Their object was to open up communications with Esmé Stewart, 1st Duke of Lennox, procure the conversion or deposition of the young James VI, and send information to Mary and Philip II of Spain through the Spanish ambassador Mendoza.
But James VI soon took him into his own hands, and ordered him to be imprisoned in Edinburgh Castle, while Elizabeth demanded his surrender as an English subject, and asked that he should be put to torture and compelled to confess.
In 1585 he returned to Scotland to work on behalf of Mary, and was harboured by George Gordon, 6th Earl of Huntly in the north, In 1586 Holt was summoned to Rome and made rector of the English College, a post which he held for a year and a half, when in 1588 he was transferred to Brussels, to act as agent for Philip II, and direct the political activity of the English exiles.
Edmund York, who was executed for high treason in 1595, is said to have confessed that Holt promised him forty thousand ducats if he would murder the queen, and the statement was repeated at Robert Southwell's trial; likewise Patrick O'Collun, executed for treason in 1594, said that Holt had promised him a generous pension and granted him absolution for killing the Queen.
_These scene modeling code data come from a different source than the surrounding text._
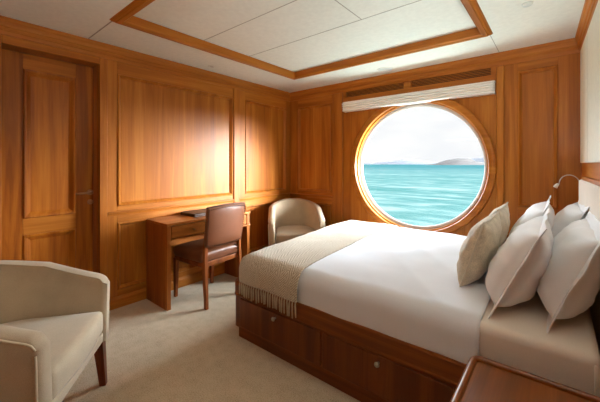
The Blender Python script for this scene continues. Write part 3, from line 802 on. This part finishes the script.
# ------------------------------------------------------------------ tub armchairs (local front = +y)
def tub_path(n=96):
    """plan of the middle of the shell, from the front of one arm round the back to the other"""
    pts = []; hw, yf, yb, ya = .262, .27, -.275, .02
    for k in range(n+1):
        t = k/n
        a = None
        if t < .25: pts.append((hw+.004*(1-t/.25), yf+(ya-yf)*(t/.25)))
        elif t > .75: pts.append((-hw-.004*((t-.75)/.25), ya+(yf-ya)*((t-.75)/.25)))
        else:
            q = (t-.25)/.5*PI; e = .82
            cx, sy = math.cos(q), math.sin(q)
            pts.append((hw*math.copysign(abs(cx)**e, cx), ya+(yb-ya)*abs(sy)**e))
    return pts
def tub_h(t):
    k = 1-abs(2*t-1)          # 0 at the arm fronts, 1 at the back
    k = min(1, k/.92); s = k*k*(3-2*k)
    return .607 + .165*(.75*k+.25*s)
def make_tub(label, loc, rz, sc_=(1, 1, 1)):
    t = empty('tub_armchair', loc, rz); t.scale = sc_; tag(t, label, 'armchair', 'oatmeal tub armchairs')
    P = tub_path(); n = len(P)-1; loops = []; crease_out, crease_in = [], []
    bm = bmesh.new()
    for i, (x, y) in enumerate(P):
        a = P[max(0, i-1)]; b = P[min(n, i+1)]; d = Vector((b[0]-a[0], b[1]-a[1], 0)).normalized(); nr = Vector((d.y, -d.x, 0))   # outwards
        h = tub_h(i/n) - .020*(1-math.sqrt(1-max(0, 1-abs(y-.27)/.035 if y > .2 else 0)**2)) ; th0, th1 = .038, .026; fl = .018; c = Vector((x, y, 0)); cs = []
        zb = .262
        if nr.dot(c - Vector((0, .1, 0))) < 0: nr = -nr
        for k in range(6): cs.append(c + nr*(th0-.004*(5-k)/5 + fl*(k/5)*.8) + Vector((0, 0, zb+(h-.022-zb)*k/5)))
        for k in range(1, 6):
            an = PI*k/6; cs.append(c + nr*(fl*.8 + math.cos(an)*(th0*.9)) + Vector((0, 0, h-.022+.022*math.sin(an))))
        for k in range(6):
            v = 1-k/5; cs.append(c + nr*(-th1-.006*(1-v) + fl*.8*v) + Vector((0, 0, zb+(h-.022-zb)*v)))
        loops.append([bm.verts.new(p) for p in cs]); crease_out.append(cs[5]); crease_in.append(cs[11])
    for A, Bq in zip(loops, loops[1:]):
        for k in range(len(A)): bm.faces.new((A[k], A[(k+1) % len(A)], Bq[(k+1) % len(A)], Bq[k]))
    # rounded arm fronts
    for L, sgn in ((loops[0], 1), (loops[-1], 1)):
        m = len(L); cc = sum((v.co for v in L), Vector())/m
        ins = []
        for v in L:
            q = v.co.copy(); px = (P[0][0] if q.x > 0 else P[-1][0]) + (.012 if q.x > 0 else -.012)*((q.z-.262)/.36)
            q.x = px + (q.x-px)*.6; q.z = q.z-.012 if q.z > .5 else q.z; q.y += .016; ins.append(bm.verts.new(q))
        for k in range(m): bm.faces.new((L[k], L[(k+1) % m], ins[(k+1) % m], ins[k]))
        bm.faces.new(ins)
    sh = mk('shell', bm, 'upholstery', t, smooth=True); sh.modifiers.new('es', 'EDGE_SPLIT').split_angle = .9
    off = Vector((0, 0, .001))
    tube_obj('piping', [p+off for p in crease_out], .0042, 'piping', sh, 8)
    for cr, s in ((0, 1), (-1, -1)):
        x = P[cr][0]
        tube_obj('piping', [(x+s*(.047-.004+.014*(z-.245)/.36), P[cr][1]+.002, z) for z in (.27, .35, .45, .52, .548)], .004, 'piping', sh, 8)
    # seat cushion following the inside of the shell
    bm = bmesh.new(); ring = []
    inner = []
    for i, (x, y) in enumerate(P):
        a = P[max(0, i-1)]; b = P[min(n, i+1)]; d = Vector((b[0]-a[0], b[1]-a[1], 0)).normalized(); nr = Vector((d.y, -d.x, 0)); c = Vector((x, y, 0))
        if nr.dot(c - Vector((0, .1, 0))) < 0: nr = -nr
        inner.append(c - nr*.030)
    inner[0].y = inner[-1].y = .276
    front = [inner[-1].lerp(inner[0], k/12) + Vector((0, .016*math.sin(PI*k/12)+.0, 0)) for k in range(1, 12)]
    out = inner + front; cen = Vector((0, .04, 0)); rings = []
    for f, z in ((.97, .31), (1., .33), (1., .405), (.985, .422), (.95, .433), (.85, .438), (.6, .444), (.3, .446)):
        rings.append([bm.verts.new(cen+(p-cen)*f+Vector((0, 0, z))) for p in out])
    for A, Bq in zip(rings, rings[1:]):
        for k in range(len(A)): bm.faces.new((A[k], A[(k+1) % len(A)], Bq[(k+1) % len(A)], Bq[k]))
    bm.faces.new(rings[0]); bm.faces.new(rings[-1])
    mk('seat_cushion', bm, 'upholstery', t, smooth=True)
    mk('seat_rail', rbox(-.236, .236, .20, .280, .264, .318, .012, 3), 'upholstery', t)
    mk('seat_base', rbox(-.225, .225, -.20, .20, .264, .311, .02, 3), 'upholstery', t)
    for s in (-1, 1):
        mk('leg', loft([sq(s*.282, .262, 0, .014, .015), sq(s*.268, .245, .275, .022, .024)]), 'legwood', t, bevel=.003)
        mk('leg', loft([sq(s*.20, -.245, 0, .014, .015), sq(s*.185, -.195, .275, .022, .024)]), 'legwood', t, bevel=.003)
    return t
make_tub('oatmeal tub armchair facing the bed, in front of the panelled door', (-1.862, .232, 0), math.atan2(-.60, .80), (1.1, 1.08, 1.0))
make_tub('oatmeal tub armchair in the corner between desk and round window', (-2.455, 2.885, 0), PI+.78)

# ------------------------------------------------------------------ outside
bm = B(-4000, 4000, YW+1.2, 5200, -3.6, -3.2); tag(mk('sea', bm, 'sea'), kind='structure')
def hills(name, y, x0, x1, hts, mat, depth):
    bm = bmesh.new(); n = 90; rows = []
    for r_ in range(7):
        q = r_/6; row = []
        for i in range(n+1):
            u = i/n; x = x0+(x1-x0)*u; f = u*(len(hts)-1); k = min(int(f), len(hts)-2); s = f-k; s = s*s*(3-2*s)
            h = hts[k]*(1-s)+hts[k+1]*s
            h *= math.sin(PI*min(1, q*.62+.001) if q < .999 else PI)*1.0
            h += (2.2*noise.noise((x*.02, r_*1.3, 2))+1.2*noise.noise((x*.06, r_*2.1, 4)))*(h/30)
            row.append(bm.verts.new((x, y+depth*q, -3.3+max(h, 0))))
        rows.append(row)
    for A, Bq in zip(rows, rows[1:]):
        for i in range(n): bm.faces.new((A[i], A[i+1], Bq[i+1], Bq[i]))
    tag(mk(name, bm, mat, smooth=True), kind='structure')
hills('hill_near', 1500, -505, 95, [0, 15, 34, 37, 34, 19, 13, 10, 8, 7, 12, 9, 7, 9, 8, 5, 3, 1, 0], 'hill', 500)
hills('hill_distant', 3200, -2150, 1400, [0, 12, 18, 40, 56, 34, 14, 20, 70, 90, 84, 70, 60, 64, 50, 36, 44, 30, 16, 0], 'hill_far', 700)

# ------------------------------------------------------------------ sky and light
w = bpy.data.worlds.new('World'); sc.world = w; w.use_nodes = True
nt = w.node_tree; bg = nt.nodes['Background']; L = nt.links.new
tc = N(nt, 'ShaderNodeTexCoord'); sp = N(nt, 'ShaderNodeSeparateXYZ'); L(tc.outputs['Generated'], sp.inputs[0])
mp = N(nt, 'ShaderNodeMapping'); mp.inputs['Scale'].default_value = (1, 1, 3.2); L(tc.outputs['Generated'], mp.inputs['Vector'])
nz = N(nt, 'ShaderNodeTexNoise', Scale=4.5, Detail=6., Roughness=.55); L(mp.outputs[0], nz.inputs['Vector'])
cl = ramp(nt, nz.outputs['Fac'], [(.36, lin((243, 244, 247))), (.62, lin((254, 253, 252)))])
el = ramp(nt, sp.outputs['Z'], [(.0, (1, 1, 1, 1)), (.2, (1, 1, 1, 1)), (.34, (1, 1, 1, 1)), (.8, (1, 1, 1, 1))])
mr = N(nt, 'ShaderNodeMapRange'); mr.inputs['From Min'].default_value = .2; mr.inputs['From Max'].default_value = .45
mr.inputs['To Min'].default_value = 1.1; mr.inputs['To Max'].default_value = 2.2; L(sp.outputs['Z'], mr.inputs['Value'])
L(cl.outputs['Color'], bg.inputs['Color']); L(mr.outputs[0], bg.inputs['Strength'])

def sun(name, direction, strength, angle, col):
    l = bpy.data.lights.new(name, 'SUN'); l.energy = strength; l.angle = math.radians(angle); l.color = col
    o = bpy.data.objects.new(name, l); C.objects.link(o)
    o.rotation_euler = Vector(direction).to_track_quat('-Z', 'Y').to_euler(); return o
def area(name, loc, direction, sx, sy, energy, col):
    l = bpy.data.lights.new(name, 'AREA'); l.shape = 'RECTANGLE'; l.size = sx; l.size_y = sy; l.energy = energy; l.color = col
    o = bpy.data.objects.new(name, l); C.objects.link(o); o.location = loc
    o.rotation_euler = Vector(direction).to_track_quat('-Z', 'Y').to_euler(); return o
sun('daylight', (-.44, -.90, -.50), 17.5, 42, (.82, .92, 1))
sun('side_sky', (-1, -.32, -.045), 50, 28, (.94, .97, 1))
sun('low_sky', (-1, -.80, 0), 42, 32, (.93, .97, 1))
sun('bow_sky', (-.05, -1, -.22), 3.9, 55, (.80, .91, 1))
sun('head_sky', (.75, -.68, -.16), 8.5, 50, (.80, .91, 1))
area('sea_fill', (-1.15, 3.85, .12), (0, -.55, .9), 1.6, .5, 60, (.74, .98, 1))  # added unseen lamp outside the window, tops up the light off the sea
area('bedside_fill', (.08, .95, 1.55), (-.1, .35, 1), .12, .5, 15, (.94, .98, .98))  # extra fill lamp out of view, without a fixture, lifts the ceiling
area('aft_fill', (-1.3, -.7, 1.75), (0, .25, 1), 1.2, .2, 10, (1, .98, .94))  # fill added behind the camera to brighten the ceiling towards the door

# ------------------------------------------------------------------ camera
cam = bpy.data.cameras.new('camera'); co = bpy.data.objects.new('camera', cam); C.objects.link(co)
co.location = (0, 0, 1.22); co.rotation_euler = (PI/2, 0, math.radians(39.5))
cam.sensor_fit = 'HORIZONTAL'; cam.sensor_width = 36; cam.lens = 36*313/600; cam.shift_y = -37/600
cam.clip_start = .02; cam.clip_end = 12000
sc.camera = co
sc.view_settings.view_transform = 'Standard'; sc.view_settings.look = 'None'; sc.view_settings.gamma = 1; sc.view_settings.use_curve_mapping = False
sc.view_settings.exposure = 0
sc.cycles.use_denoising = True
sc.cycles.max_bounces = 12; sc.cycles.diffuse_bounces = 8; sc.cycles.transparent_max_bounces = 12
sc.cycles.sample_clamp_indirect = 6
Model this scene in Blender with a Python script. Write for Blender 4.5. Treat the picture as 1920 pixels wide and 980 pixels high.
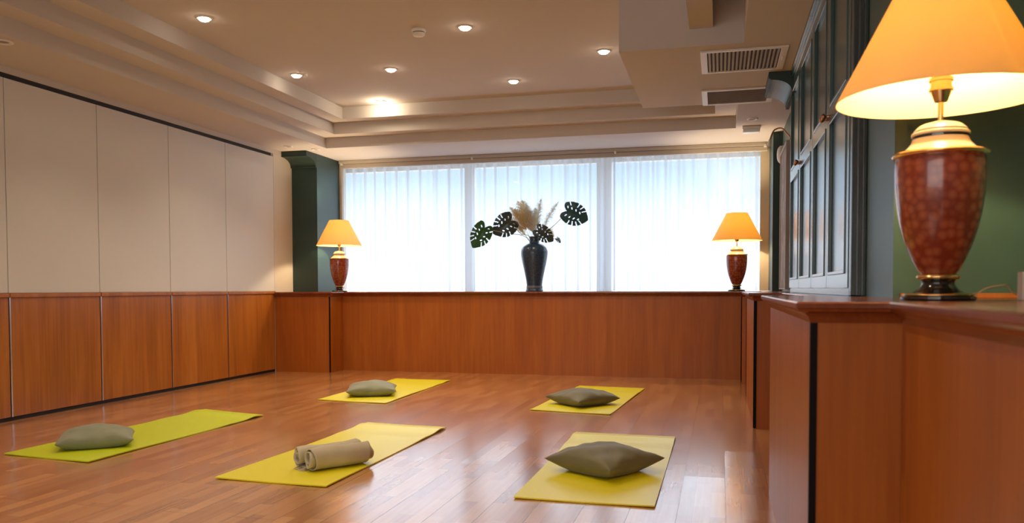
import bpy, bmesh, math, random
from mathutils import Vector, Matrix
for o in list(bpy.data.objects): bpy.data.objects.remove(o)
SC = bpy.context.scene
COL = SC.collection
PI = math.pi

# ------------------------------------------------------------------ camera, world, light, exposure
F_PX, CX, CY, CAM_H = 1523.0, 960.0, 594.0, 0.95
yv = Vector((390.0, F_PX, CY-539.5)).normalized()
xv = -Vector((-4990.0-CX, F_PX, CY-555.0)); xv = (xv - xv.dot(yv)*yv).normalized()
zv = xv.cross(yv)
Mw = Matrix((xv, yv, zv))                      # (right, forward, up) -> world
right = Mw @ Vector((1,0,0)); fwd = Mw @ Vector((0,1,0)); up = Mw @ Vector((0,0,1))
cam_d = bpy.data.cameras.new('camera'); cam = bpy.data.objects.new('camera', cam_d); COL.objects.link(cam)
cam.matrix_world = Matrix(((right.x, up.x, -fwd.x, 0), (right.y, up.y, -fwd.y, 0), (right.z, up.z, -fwd.z, CAM_H), (0,0,0,1)))
cam_d.sensor_fit = 'HORIZONTAL'; cam_d.sensor_width = 36.0
cam_d.lens = F_PX/1920.0*36.0
cam_d.shift_y = (CY-490.0)/1920.0
cam_d.clip_start = 0.05
cam_d.dof.use_dof = True; cam_d.dof.focus_distance = 6.0; cam_d.dof.aperture_fstop = 4.0
SC.camera = cam

SC.view_settings.view_transform = 'Standard'; SC.view_settings.look = 'None'
SC.view_settings.gamma = 1.0; SC.view_settings.exposure = 0.0
SC.view_settings.use_curve_mapping = False

YR_ = -3.0
SKY_STRENGTH = 5.8
LAMP_W = 42.0
DOWN_W = 58.0
w = bpy.data.worlds.new('world'); SC.world = w; w.use_nodes = True
nt = w.node_tree; bg = nt.nodes['Background']
tc = nt.nodes.new('ShaderNodeTexCoord'); sx = nt.nodes.new('ShaderNodeSeparateXYZ'); rp = nt.nodes.new('ShaderNodeValToRGB')
nt.links.new(tc.outputs['Generated'], sx.inputs[0]); nt.links.new(sx.outputs['Z'], rp.inputs[0])
els = rp.color_ramp.elements         # street, facade and sky bands, brightness shaped for curtain gradient and floor glare
els[0].position = 0.0; els[0].color = (.40, .42, .44, 1)
els[1].position = 0.235; els[1].color = (0.78, 0.88, 1.0, 1)
for p_, c_ in ((.045,(.35,.385,.42,1)), (.13,(.15,.22,.28,1)), (.172,(.15,.22,.28,1))):
    e_ = els.new(p_); e_.color = c_
nt.links.new(rp.outputs[0], bg.inputs['Color']); bg.inputs['Strength'].default_value = SKY_STRENGTH

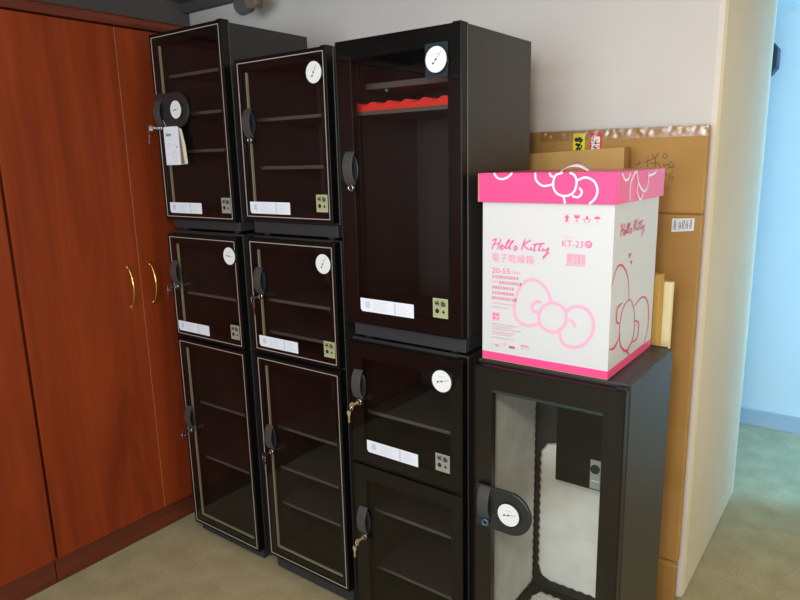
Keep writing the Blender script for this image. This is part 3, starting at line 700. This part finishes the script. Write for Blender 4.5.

Representations against Holt were made to Pope Clement VIII, who said to Barret, "Accepi nuper litteras ex Belgio de quodam patre qui ibi dominator et tyrannizat".
The question was referred to the Cardinal Archduke Albert, and by him committed to the father provincial for Germany, Oliver Manareus and Don Juan Battista de Tassis.
The only writing of Holt which is preserved is a memoir Quibus modis ac mediis religio Catholica continuata est in Anglia, published by Knox, Douay Diaries, pp. 376–384.